Saturday, September 22, 2007

i wanna be a real boy

So, in my household, holidays are planned, long before the actual. . . . you know, holiday. I can easily tell you, at this very instant, what will be gracing my table on Thanksgiving, Christmas Eve, and yes, even Christmas. It's been planned out for months already. There is very little wiggle room with adjustments, and very little that I haven't thought about. In fact, the only "wiggle room" I've allowed for myself is a few dishes I can add if I happen upon something that just sounds too good to pass up as the events draw closer.

And while I may not have purchased a single gift, yet, I can tell you with pristene certainty what exactly I am getting everyone on my list for the upcoming season, how much it will cost, and just about what I want the packaging that contains my hidden treasures to look like.

This little. . . . quirk. . . of mine can get me into a lot of trouble at times. Like take for instance this upcoming Halloween. I've been paroozing the sites, looking at all there is to see in the way of costumes for the boys for months now. In fact, I started looking so long ago that I actually had to WAIT for sites to catch up with me. Finding a cute costume that was in stock was nearly impossible, they were still sold out from LAST YEAR. But anyway, back to the point. . . . So, I've been searching for those perfect costumes for a long time now, and I finally found some awesome things for both the boys.

Now, I'm sure you're thinking, "Okay, what's so wrong with that?" or "How in the world could that get you in to a lot of trouble?" But it has. . . Oh has it. Have you ever tried to convince your soon-to-be-nine-year-old son that he just has to be a wizard because he'd just be the "cutest darn wizard there ever was." Or try to convince your newly independent, free thinking kindergartner that he has to be Pinnochio because I found the cutest darn costume, complete with the strings! The strings I tell you! You know, Pinnochio - puppet - puppets have strings. Yeah, it doesn't go over so well. Because. . . . well . . . . these little humans that I've created, that I've brought into this world, went and developed their own minds, and their own ideas, WITHOUT TELLING ME!!!So here I am, trying to convince my children to wear these stupid costumes just because of some preconceived picture I have in my head. Something about them being the hit of the Costume Parade at school, or winning the annual costume contest held downtown every year. Yeah, I actually found myself trying to reason with my children, bribe them even, into wearing these damn costumes. Now tell me that isn't a little sad, and a LOT pathetic. And you know the worst part, they have agreed to do it! And while I'd like to tell you that I am completely mortified with the thought, in and of itself, that's only a small part of how I am feeling. A part of me (granted, it's a teeny tiny part) is so happy that my plan for the event will go exactly the way I want it to go. But the guilt, oh the guilt. . . it's overwhelming. I never wanted to be 'that' mom. The mom that tries to control all aspects of my children's lives. That doesn't let them be who they want to be, do what they want to do, or at the very least, pick out their own darn Halloween costumes!

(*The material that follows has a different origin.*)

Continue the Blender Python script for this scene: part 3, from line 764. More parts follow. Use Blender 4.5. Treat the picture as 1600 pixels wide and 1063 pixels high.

Now, I know in the grand scheme of things, one halloween with me controlling everything, really isn't a big deal. Especially since the kids are now both thrilled beyond words with their pre-arranged attire. But could someone please tell that the the Guilt? It just won't stop.

Is it too late to re-convince my children that being whatever they want is just fine with me? Or will that just reiterate in their tiny little heads the fact that their mother is insane?

This hyper-organized, super child like excitement I have have for all things holiday/festive activity related is a curse I tell you, a curse!